The bishops of Cebu are hoping that Pope Benedict XVI will announce the formal decree of canonization this month or in December, he said.

“Eventually, it’s the Pope’s announcement that is confirmatory and that is definitive. It is the Pope who will say the final words,” Palma said.

Once canonized, Calungsod would be the first Visayan and the second Filipino saint next to St. Lorenzo Ruiz, who was canonized by Pope John Paul II in the Vatican on Oct. 18, 1987.

Palma said the canonization process is “very tedious” as regards gathering historical evidence.

“There is also so much effort [needed] to dig [for] historical records and so much effort to stand by the committee to review. And also, let us admit that in many places like Rome or Spain, they have started the [canonization] process a long time ago. [While the Philippines may only have started gathering accounts] five hundred years ago, the others [have] started for the last two thousand years,” Palma said.

Amadea Medina, 100

Other Filipino candidates for sainthood include Mother Ignacia del Espiritu Santo, founder of the Religious of the Virgin Mary; Mother Francisca del Espiritu Santo, founder of the Dominican Congregation of Sisters of St. Catherine of Siena; and Mother Maria Beatriz del Rosario Arroyo, founder of the Dominican Sisters of the Most Holy Rosary of the Philippines.

Calungsod was beatified by Pope John Paul II on March 5, 2000 at St. Peter’s Square in Rome.
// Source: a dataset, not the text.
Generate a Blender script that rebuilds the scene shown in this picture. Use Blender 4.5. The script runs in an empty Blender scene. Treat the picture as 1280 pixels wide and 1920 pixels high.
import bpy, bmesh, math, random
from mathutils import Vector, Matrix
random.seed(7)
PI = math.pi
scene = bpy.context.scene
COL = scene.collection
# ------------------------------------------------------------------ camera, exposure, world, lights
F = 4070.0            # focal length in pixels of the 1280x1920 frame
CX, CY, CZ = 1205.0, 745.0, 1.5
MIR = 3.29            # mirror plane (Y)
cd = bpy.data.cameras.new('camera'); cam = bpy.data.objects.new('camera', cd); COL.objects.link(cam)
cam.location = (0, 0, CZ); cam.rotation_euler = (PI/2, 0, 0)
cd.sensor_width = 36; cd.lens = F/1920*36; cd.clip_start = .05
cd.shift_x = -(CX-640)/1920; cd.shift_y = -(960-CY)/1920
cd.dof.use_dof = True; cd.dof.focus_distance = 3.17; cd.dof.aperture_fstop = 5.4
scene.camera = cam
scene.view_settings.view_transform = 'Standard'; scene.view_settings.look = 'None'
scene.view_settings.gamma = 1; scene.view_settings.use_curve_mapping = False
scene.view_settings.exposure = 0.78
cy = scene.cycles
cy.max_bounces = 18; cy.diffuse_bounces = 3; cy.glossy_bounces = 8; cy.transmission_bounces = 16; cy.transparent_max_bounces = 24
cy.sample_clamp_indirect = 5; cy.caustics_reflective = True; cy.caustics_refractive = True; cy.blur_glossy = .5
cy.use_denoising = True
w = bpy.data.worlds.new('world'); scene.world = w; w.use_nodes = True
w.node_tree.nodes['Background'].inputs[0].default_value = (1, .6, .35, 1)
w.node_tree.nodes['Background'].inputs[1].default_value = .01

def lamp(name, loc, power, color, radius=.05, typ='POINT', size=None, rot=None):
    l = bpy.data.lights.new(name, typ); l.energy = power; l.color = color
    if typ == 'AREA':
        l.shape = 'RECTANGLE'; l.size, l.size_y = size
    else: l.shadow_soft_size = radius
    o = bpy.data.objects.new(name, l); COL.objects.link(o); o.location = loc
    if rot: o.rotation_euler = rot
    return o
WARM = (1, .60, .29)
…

When Calungsod was 14 years old, he volunteered to accompany Diego Luis de San Vitores, a Jesuit priest, and other Catholics to Marianas Islands to help Christianize natives. In 1672, Calungsod and San Vitores were killed using a bone-tip lance by a native, who was against the Spanish monarchs.

For a blessed to be canonized, another miracle is required to be documented by the archdiocese that requested review. The records of the miracle would have to be passed on to the Congregation for the Cause of Saints where it would undergo the three levels of votation. Papal infallibility is involved as the Holy Father gives the final decision.

Palma said today’s youth should be inspired by the life of Calungsod, who was a young catechist. This was also timely for the 13th general assembly of the Synod of Bishops next year, which is about evangelization, he said.

“The point is, try to defend the faith. [The Church] appreciates youth ministries that work for the sake of preaching the Good News,” Palma said.